Mr. Carney will attend a special meeting Tuesday with Prime Minister Stephen Harper Finance Minister Jim Flaherty, adding a sense of urgency to Canada's response to the worsening global economy. The gathering in Parliament's Centre Block is expected to focus on Mr. Flaherty and Mr. Carney's meetings with the G20 and private sector bankers over the past weekend. Meetings between the three are rare, so it's clear that Mr. Harper values Mr. Carney's insights at times like these.

Outside Canada, an equally important driver of why Mr. Carney will help shape the debate over financial standards, regardless of whether he is tapped for the FSB job, is his own career path. Unlike most of his peers, he was an investment banker for 13 years – at Goldman Sachs in New York, London, Tokyo and Toronto – giving him the globetrotting, in-the-trenches experience and "street" credibility that make him impossible for his former peers to ignore.
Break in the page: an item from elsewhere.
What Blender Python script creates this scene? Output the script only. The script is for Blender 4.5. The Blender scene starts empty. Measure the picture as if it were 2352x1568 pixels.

"He understands where they come from, he understands how they think, he understands their logic, he knows what they might do next – because he once was one of them," Ian Lee, a business professor at Carleton University in Ottawa, who is also a former banker. ``That's what makes him so effective, and I'm sure Jamie Dimon knows all of this and more.'' Mr. Carney's remarks in Washington were just the latest example of how he has been unafraid, even eager, to push back against an industry where he spent the bulk of his working life. In June, 2010, just weeks before the G20 summit in Toronto, Mr. Carney said in a speech that fears about tougher capital and leverage standards harming the economic recovery were ``misplaced." Months earlier, he warned Canadian banks against assuming that new global rules wouldn't include standards that are more stringent than their own.

Mr. Carney also is in the second year of a three-year term as chair of a panel on the global financial system, run by the Bank of International Settlements in Basel, Switzerland, a research and policy collective of central bankers from around the world. That honour came a few months after Time magazine put Mr. Carney on its list of 100 most influential people, in part because of his vocal role in global efforts to tighten up the banking system.

Before he came to the central bank, Mr. Carney worked as the Finance Department's chief negotiator at international economic gatherings. He also holds degrees from Harvard and Oxford, where he earned a doctorate in economics.